The shareholders, including all those provident funds are the ‘new investors’ who were duped into buying shares, which were inevitably going to crash once the bubble burst.

In such companies, the truth is hidden behind a web of complex and fraudulent book-keeping exercises, setting up bogus companies, which transfer money to and from each other, and spinning excuses like Jooste’s talk of ‘accounting irregularities’ he knew nothing about.

It is not only companies like Steinhoff, which is now exposed as directly involved in these crimes that must now be investigated and prosecuted, but also all the regulatory bodies, stock exchanges, auditing firms and investment portfolio managers who advised the pension funds to invest workers’ money in Steinhoff. They all failed to detect and warn about activities which they must have known were at the very least suspicious.

These are not victimless crimes. As well as those whose pensions have been jeopardised, every South African will have to pay the price of living in a corrupt kleptocracy, with all the consequences in ‘negative growth’, grinding poverty for millions, unemployment six times the world average and living on the world’s most unequal society.

That is why it is so important to arrest and charge Jooste and any other Steinhoff executives against whom there is evidence, to set a precedent that ‘white-collar crime’ is every bit as serious as muggings in the streets and that no-one must escape the consequences of their crimes. However it is not just individual CEOs and companies who must be put in the dock, but the whole monopoly capitalist system which Steinhoff exemplifies, driven by the greed to enrich a powerful ruling class at the expense of the majority.
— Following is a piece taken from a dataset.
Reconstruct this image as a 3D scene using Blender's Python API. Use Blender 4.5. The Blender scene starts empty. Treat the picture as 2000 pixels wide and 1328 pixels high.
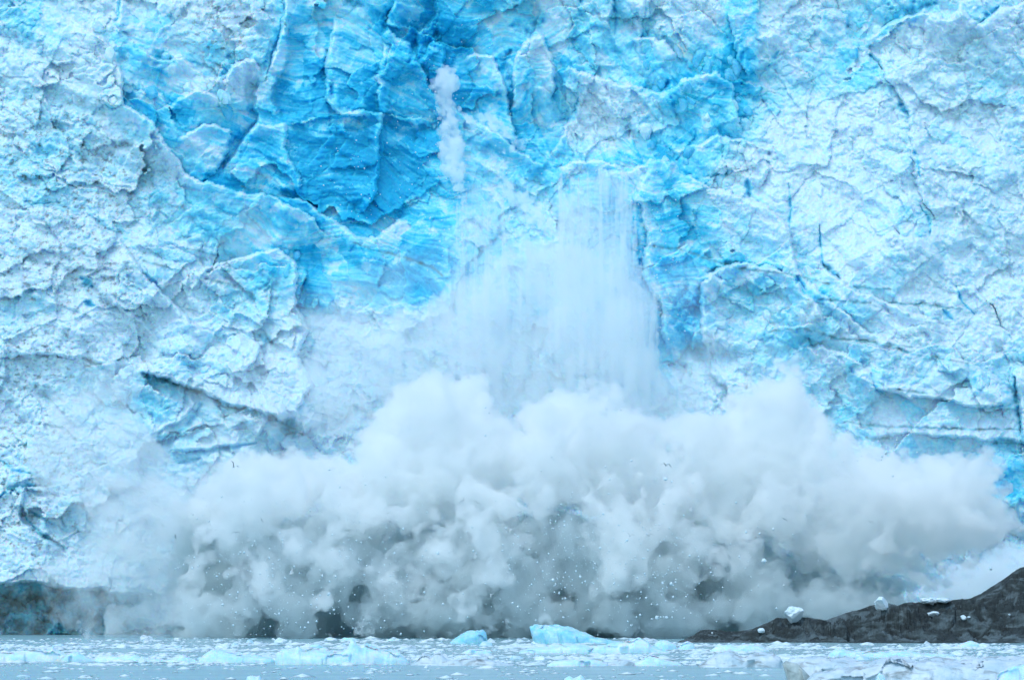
EXPO = 0.60
VB = 32
SSS = 1.3
STEPR = 0.35
WISP = (.33, .36, .62)
import bpy, math, random
import numpy as np
from mathutils import Vector, Matrix

random.seed(7)
rng = np.random.default_rng(7)
C = bpy.context.scene.collection
F = 5970.0            # photo pixels per unit of tangent (107 mm lens on 36 mm)
HZ = 1165.0           # photo row of the horizon
CH = 5.0              # camera height above the water

def world(px, py, Y):
    """photo pixel at distance Y -> metres"""
    return ((px - 1000.0) / F * Y, Y, CH + (HZ - py) / F * Y)

def on_water(px, py):
    Y = CH * F / (py - HZ)
    return ((px - 1000.0) / F * Y, Y)

# ------------------------------------------------------------------ noise
def _h(ix, iy, iz, seed):
    s = (seed * 0x9E3779B9) & 0xFFFFFFFF
    h = (ix.astype(np.uint32) * np.uint32(0x8DA6B343)) ^ (iy.astype(np.uint32) * np.uint32(0xD8163841)) ^ (iz.astype(np.uint32) * np.uint32(0xCB1AB31F)) ^ np.uint32(s)
    h ^= h >> np.uint32(13); h *= np.uint32(0x5BD1E995); h ^= h >> np.uint32(15)
    h *= np.uint32(0x27D4EB2D); h ^= h >> np.uint32(13)
    return h

Z0 = np.zeros(1, np.int64)
def perlin2(x, y, seed=0):
    xi = np.floor(x); yi = np.floor(y)
    fx = (x - xi).astype(np.float32); fy = (y - yi).astype(np.float32)
    xi = xi.astype(np.int64); yi = yi.astype(np.int64)
    u = fx*fx*fx*(fx*(fx*6-15)+10); v = fy*fy*fy*(fy*(fy*6-15)+10)
    def g(dx, dy):
        a = _h(xi+dx, yi+dy, Z0, seed).astype(np.float32) * np.float32(2*math.pi/4294967296.0)
        return np.cos(a)*(fx-dx) + np.sin(a)*(fy-dy)
    a = g(0,0); b = g(1,0); c = g(0,1); d = g(1,1)
    return (a + (b-a)*u + (c-a)*v + (a-b-c+d)*u*v) * 1.5

def perlin3(x, y, z, seed=0):
    xi = np.floor(x); yi = np.floor(y); zi = np.floor(z)
    fx = (x-xi).astype(np.float32); fy = (y-yi).astype(np.float32); fz = (z-zi).astype(np.float32)
    xi = xi.astype(np.int64); yi = yi.astype(np.int64); zi = zi.astype(np.int64)
    s = lambda t: t*t*t*(t*(t*6-15)+10)
    u, v, w = s(fx), s(fy), s(fz)
    r = 0
    for dx in (0,1):
        for dy in (0,1):
            for dz in (0,1):
                h = _h(xi+dx, yi+dy, zi+dz, seed)
                gx = (h & np.uint32(1023)).astype(np.float32)/511.5-1
                gy = ((h >> np.uint32(10)) & np.uint32(1023)).astype(np.float32)/511.5-1
                gz = ((h >> np.uint32(20)) & np.uint32(1023)).astype(np.float32)/511.5-1
                wgt = (u if dx else 1-u)*(v if dy else 1-v)*(w if dz else 1-w)
                r = r + wgt*(gx*(fx-dx)+gy*(fy-dy)+gz*(fz-dz))
    return r*1.3

def fbm2(x, y, o=4, seed=0, gain=.5, ridged=False):
    t = 0; a = 1.0; n = 0; f = 1.0
    for i in range(o):
        p = perlin2(x*f+17.3*i, y*f-9.1*i, seed+i)
        if ridged: p = 1-2*np.abs(p)
        t = t + a*p; n += a; a *= gain; f *= 2.03
    return t/n

def fbm3(x, y, z, o=4, seed=0, gain=.5, billow=False):
    t = 0; a = 1.0; n = 0; f = 1.0
    for i in range(o):
        p = perlin3(x*f+17.3*i, y*f-9.1*i, z*f+4.7*i, seed+i)
        if billow: p = 2*np.abs(p)-.5
        t = t + a*p; n += a; a *= gain; f *= 2.03
    return t/n

def worley(x, y, seed=0, jit=.9):
    """F1, F2, cell hash (uint32), offset to nearest centre"""
    xi = np.floor(x).astype(np.int64); yi = np.floor(y).astype(np.int64)
    f1 = np.full(x.shape, 9.0, np.float32); f2 = f1.copy()
    idh = np.zeros(x.shape, np.uint32); ox = np.zeros_like(f1); oy = np.zeros_like(f1)
    for dx in (-1,0,1):
        for dy in (-1,0,1):
            h = _h(xi+dx, yi+dy, Z0, seed)
            cx = xi+dx+.5+jit*((h & np.uint32(65535)).astype(np.float32)/65535-.5)
            cy = yi+dy+.5+jit*((h >> np.uint32(16)).astype(np.float32)/65535-.5)
            ax = (x-cx).astype(np.float32); ay = (y-cy).astype(np.float32)
            d = np.sqrt(ax*ax+ay*ay)
            near = d < f1
            f2 = np.where(near, f1, np.minimum(f2, d))
            f1 = np.where(near, d, f1); idh = np.where(near, h, idh)
            ox = np.where(near, ax, ox); oy = np.where(near, ay, oy)
    return f1, f2, idh, ox, oy

def facets(x, y, seed, tilt=1.3, off=1.0):
    """broken blocks: every cell its own tilted plane"""
    f1, f2, h, ox, oy = worley(x, y, seed)
    h2 = _h(h.astype(np.int64), h.astype(np.int64)>>7, Z0, seed+5)
    a = (h2 & np.uint32(1023)).astype(np.float32)/511.5-1
    b = ((h2 >> np.uint32(10)) & np.uint32(1023)).astype(np.float32)/511.5-1
    c = ((h2 >> np.uint32(20)) & np.uint32(1023)).astype(np.float32)/511.5-1
    return off*c + tilt*(a*ox+b*oy) , c, f2-f1

def sstep(a, b, x):
    t = np.clip((x-a)/(b-a), 0, 1); return t*t*(3-2*t)

# --------------------------------------------------------------- materials
def nodes_of(name):
    m = bpy.data.materials.new(name); m.use_nodes = True
    return m, m.node_tree.nodes, m.node_tree.links

def simple(name, col, rough=.6, spec=.3):
    m, N, L = nodes_of(name); b = N['Principled BSDF']
    b.inputs['Base Color'].default_value = (*col, 1); b.inputs['Roughness'].default_value = rough
    b.inputs['Specular IOR Level'].default_value = spec
    nz = N.new('ShaderNodeTexNoise'); nz.inputs['Scale'].default_value = 3; nz.inputs['Detail'].default_value = 6
    tc = N.new('ShaderNodeTexCoord'); L.new(tc.outputs['Object'], nz.inputs['Vector'])
    mx = N.new('ShaderNodeMix'); mx.data_type = 'RGBA'; L.new(nz.outputs['Fac'], mx.inputs['Factor'])
    mx.inputs['A'].default_value = tuple(c*.82 for c in col)+(1,); mx.inputs['B'].default_value = tuple(min(1,c*1.15) for c in col)+(1,)
    L.new(mx.outputs['Result'], b.inputs['Base Color'])
    return m

def rgb(N, c):
    n = N.new('ShaderNodeRGB'); n.outputs[0].default_value = (*c, 1); return n.outputs[0]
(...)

It is a system whose watchwords like ‘me-first’ and ‘to-hell-with-everyone-else’ have spread from the private corporate world into the public service and throughout society. To counter this we have to return to the values of the Freedom Charter, nationalise the banks and other monopoly financial institutions and run them democratically in the interests of the people of South Africa and not the corrupt and greedy capitalists we see being exposed.